- [The task]: Write out exactly, please, every line from the beginning of the entries to the line holding "(.5, .46, .22), 5, .5), t)", and no pictures.

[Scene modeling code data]
==========

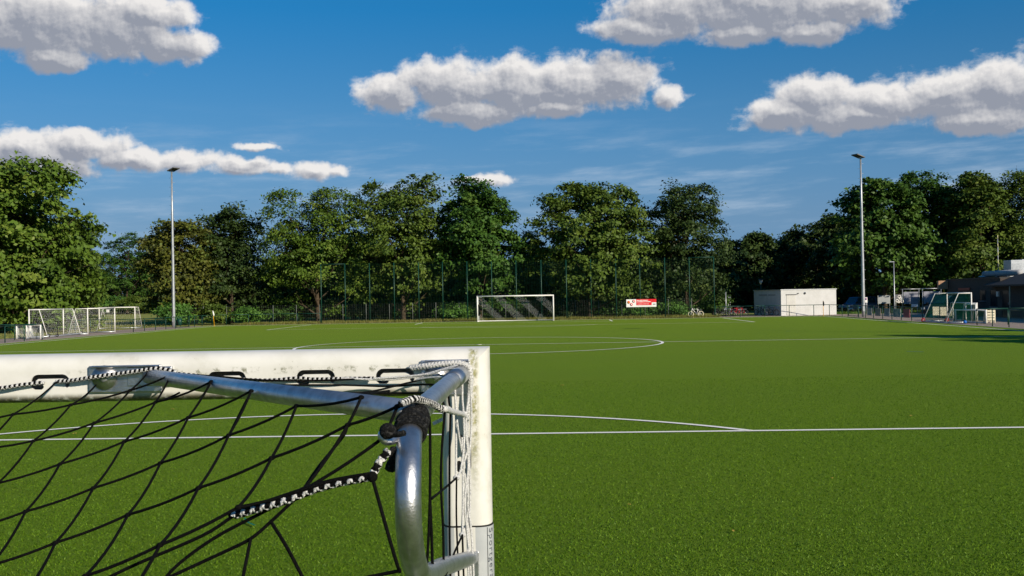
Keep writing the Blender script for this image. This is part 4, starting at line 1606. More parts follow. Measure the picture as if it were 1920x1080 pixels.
t = thing('aerial_mast', 'thin pale pole with yellow bands rising behind the clubhouse roof', 'mast', (float(at(1872.5, 540, 44)[0]), 44, 3.25))
b = MB()
b.tube([(0, 0, 0), (0, 0, float(pz[2]) - 3.25)], .035, 6)
b.build('pole', MAT['galv'], t)
b = MB()
for k in range(5):
    z = .6 + k * .75
    b.tube([(0, 0, z), (0, 0, z + .32)], .042, 6)
b.build('yellow_band', mat('pale_yellow_paint', (.62, .58, .30), (.5, .46, .22), 5, .5), t)

# ------------------------------------------------------------------ vehicles
def car(name, label, x, y, rz, L, Wd, h, hood, paint, glassm, cat='car'):
    t = thing(name, label, cat, (x, y, 0), rz)
    w2 = Wd / 2
    b = MB()
    zb, zs = .32, h * .56
    prof = [(-L / 2, zb + .1), (-L / 2 + .06, zs), (L / 2 - hood, zs), (L / 2 - .12, zs - .16), (L / 2, zs - .35), (L / 2, zb), (-L / 2 + .1, zb)]
    b.prism(prof, 'y', -w2, w2)
    b.build('body', paint, t, bevel=.05)
    b = MB()
    r0, r1 = -L / 2 + .12, L / 2 - hood - .55
    vs = []
    for s_ in (-1, 1):
        vs += [(-L / 2 + .06, s_ * (w2 - .03), zs - .01), (L / 2 - hood + .05, s_ * (w2 - .03), zs - .01), (r1, s_ * (w2 - .16), h), (r0, s_ * (w2 - .16), h)]
    b.add(vs, [(0, 3, 2, 1), (4, 5, 6, 7), (0, 1, 5, 4), (1, 2, 6, 5), (2, 3, 7, 6), (3, 0, 4, 7)])
    b.build('cabin', paint, t, bevel=.04)

    def quad(name, pts, off):
        b = MB()
        n = (Vector(pts[1]) - Vector(pts[0])).cross(Vector(pts[2]) - Vector(pts[0])).normalized()
        if n.dot(Vector(off)) < 0:
            n = -n
        P4 = [Vector(p) + n * .006 for p in pts]
        b.add(P4 + [p + n * .006 for p in P4], [(0, 1, 2, 3), (4, 5, 6, 7), (0, 1, 5, 4), (1, 2, 6, 5), (2, 3, 7, 6), (3, 0, 4, 7)])
        return b.build(name, glassm, t)
    xw0, xw1 = L / 2 - hood + .05, r1
    lerp = lambda a, c, f: tuple(a[i] + (c[i] - a[i]) * f for i in range(3))
    A, B2 = (xw0, -(w2 - .03), zs), (xw0, (w2 - .03), zs)
    C2, D2 = (xw1, (w2 - .16), h), (xw1, -(w2 - .16), h)
    quad('windscreen', [lerp(lerp(A, D2, .12), lerp(B2, C2, .12), .07), lerp(lerp(A, D2, .12), lerp(B2, C2, .12), .93), lerp(lerp(A, D2, .9), lerp(B2, C2, .9), .93), lerp(lerp(A, D2, .9), lerp(B2, C2, .9), .07)], (1, 0, .5))
    for s_ in (-1, 1):
        y0, y1 = s_ * (w2 - .045), s_ * (w2 - .15)
        quad('side_window', [(-.1, y0, zs + .08), (r1 + .25, y0, zs + .08), (r1 - .06, y1, h - .10), (-.1, y1, h - .10)], (0, s_, 0))
        quad('side_window', [(-L / 2 + .35, y0, zs + .08), (-.2, y0, zs + .08), (-.2, y1, h - .10), (-L / 2 + .4, y1, h - .10)], (0, s_, 0))
        b = MB()
        b.obox((L / 2 - .01, s_ * (w2 - .28), zs - .32), .03, .18, .09)
        b.build('headlight', MAT['grey_alu'], t, bevel=.01)
        b = MB()
        b.obox((r1 + .45, s_ * (w2 + .12), zs + .12), .06, .11, .08)
        b.build('wing_mirror', MAT['black'], t, bevel=.01)
        for wx in (-L / 2 + .8, L / 2 - .8):
            b = MB()
            b.ring((wx, s_ * (w2 - .1), .32), (0, 1, 0), .22, .105, 20, 8)
            wv_ = b.build('wheel', MAT['black'], t)
            b = MB()
            b.disc((wx, s_ * (w2 - .07), .32), (0, 1, 0), .19, .12, 16)
            b.build('rim', MAT['grey_alu'], wv_)
    b = MB()
    b.box((L / 2 - .05, -w2 + .05, zb - .02), (L / 2 + .05, w2 - .05, zb + .2))
    b.build('bumper', MAT['black'], t, bevel=.02)
    return t


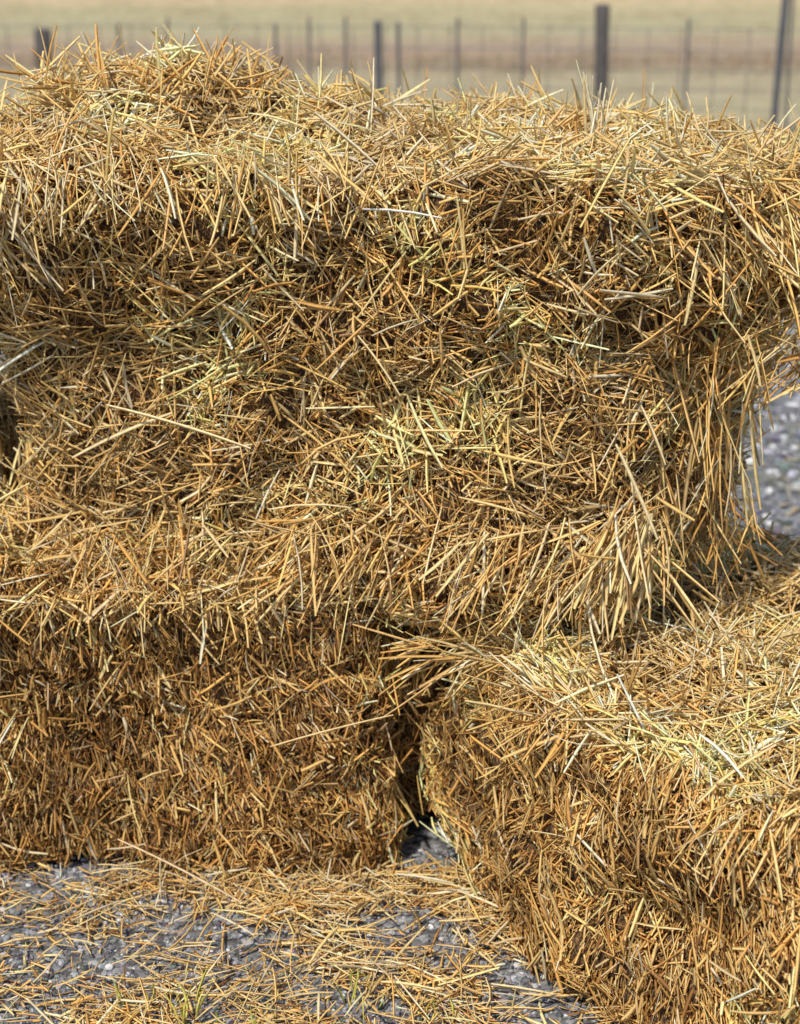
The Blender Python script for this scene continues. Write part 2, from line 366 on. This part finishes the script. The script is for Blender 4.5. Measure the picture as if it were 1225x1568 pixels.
MET,_,b=newmat('galvanised_steel');b.inputs['Base Color'].default_value=(.11,.11,.125,1);b.inputs['Metallic'].default_value=.5;b.inputs['Roughness'].default_value=.55
def post(name,x,y,h,r,mat,sides=16):
    g=Geo();K=9;zs=np.concatenate([np.linspace(-.1,h-.015,K-2),[h-.004,h]])
    rr=np.full(K,r)*(1+R.normal(0,.03,K));rr[-2]*=.93;rr[-1]*=.75
    a=np.arange(sides)*2*np.pi/sides;jr=1+R.normal(0,.04,sides)
    lx,ly=R.normal(0,.012),R.normal(0,.012)
    V=np.stack([np.stack([rr[k]*jr*np.cos(a)+lx*zs[k],rr[k]*jr*np.sin(a)+ly*zs[k],np.full(sides,zs[k])],-1) for k in range(K)])
    i=np.arange(sides);j=(i+1)%sides
    F=np.concatenate([np.stack([k*sides+i,k*sides+j,(k+1)*sides+j,(k+1)*sides+i],-1) for k in range(K-1)])
    V=V.reshape(-1,3);z0=float(hgt(np.array([x]),np.array([y]))[0]);V=V+np.array([x,y,z0])
    top=V[-sides:].mean(0);g.add(V,F,np.full((len(V),3),.2),0)
    g.add(np.vstack([V[-sides:],top]),np.stack([i,j,np.full(sides,sides)],-1),np.full((sides+1,3),.2),0)
    return g.build(name,[mat],parent=fence)
def fy(x): return 9.6-.12*x
def gz(x): return float(hgt(np.array([x]),np.array([fy(x)]))[0])
for k,(x,h,r,mt) in enumerate([(-2.50,.68,.058,WOOD),(-.14,.74,.026,MET),(1.37,.85,.050,WOOD),(2.52,1.25,.026,MET),(2.60,1.25,.011,MET),(-5.2,.8,.055,WOOD),(5.0,.95,.055,WOOD),(-7.8,.8,.055,WOOD),(7.6,.95,.055,WOOD),(.0,.73,.013,MET),(-.85,.72,.011,MET),(-1.95,.72,.011,MET)]):
    post('wood_post' if mt is WOOD else 'metal_post',x,fy(x),h,r,mt)
g=Geo()
def wire(a,b,w):
    a=np.array(a);b=np.array(b)
    strands(g,((a+b)/2)[None],(b-a)[None],np.array([np.linalg.norm(b-a)]),np.array([w]),np.zeros((1,3)),np.full((1,3),.2),K=2,mat=0,sides=6,tip=1,flat=1)
hs=[.08,.18,.30,.43,.56,.70]
px=np.arange(-7.8,7.7,.22)
for h in hs:
    for a,c in zip(px[:-1],px[1:]): wire((a,fy(a)-.03,gz(a)+h),(c,fy(c)-.03,gz(c)+h),.006)
for k,a in enumerate(px): wire((a,fy(a)-.03,gz(a)+.02),(a,fy(a)-.03,gz(a)+.71),.0065)
for a in [-.62,-.37,.39,.83,1.92,-1.6]: wire((a,fy(a)-.035,gz(a)),(a,fy(a)-.035,gz(a)+.76),.020)
g.build('wire_mesh',[MET],parent=fence)

# ---------------- light ----------------
sd=Vector((-.32,-.64,1)).normalized()
w=bpy.data.worlds.new('World');scene.world=w;w.use_nodes=True;nt=w.node_tree
s=nt.nodes.new('ShaderNodeTexSky');s.sky_type='NISHITA';s.sun_disc=False
s.sun_elevation=math.asin(sd.z);s.sun_rotation=math.atan2(sd.x,sd.y)
nt.links.new(s.outputs[0],nt.nodes['Background'].inputs[0]);nt.nodes['Background'].inputs[1].default_value=.15
l=bpy.data.lights.new('sun','SUN');l.energy=5;l.angle=math.radians(2.0);l.color=(1,.94,.84)
lo=bpy.data.objects.new('sun',l);scene.collection.objects.link(lo);lo.rotation_euler=sd.to_track_quat('Z','Y').to_euler()

# ---------------- camera ----------------
cam=bpy.data.cameras.new('camera');co=bpy.data.objects.new('camera',cam);scene.collection.objects.link(co)
co.location=(0,-2.6,1.5);co.rotation_euler=(math.radians(90-19.4),0,0)
cam.sensor_fit='VERTICAL';cam.sensor_height=24;cam.lens=40.6;cam.clip_end=3000
cam.dof.use_dof=True;cam.dof.focus_distance=2.40;cam.dof.aperture_fstop=2.8
scene.camera=co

==========

- [The response]:
Keep writing the Blender script for this image. This is part 4, starting at line 1606. More parts follow. Measure the picture as if it were 1920x1080 pixels.
t = thing('aerial_mast', 'thin pale pole with yellow bands rising behind the clubhouse roof', 'mast', (float(at(1872.5, 540, 44)[0]), 44, 3.25))
b = MB()
b.tube([(0, 0, 0), (0, 0, float(pz[2]) - 3.25)], .035, 6)
b.build('pole', MAT['galv'], t)
b = MB()
for k in range(5):
    z = .6 + k * .75
    b.tube([(0, 0, z), (0, 0, z + .32)], .042, 6)
b.build('yellow_band', mat('pale_yellow_paint', (.62, .58, .30), (.5, .46, .22), 5, .5), t)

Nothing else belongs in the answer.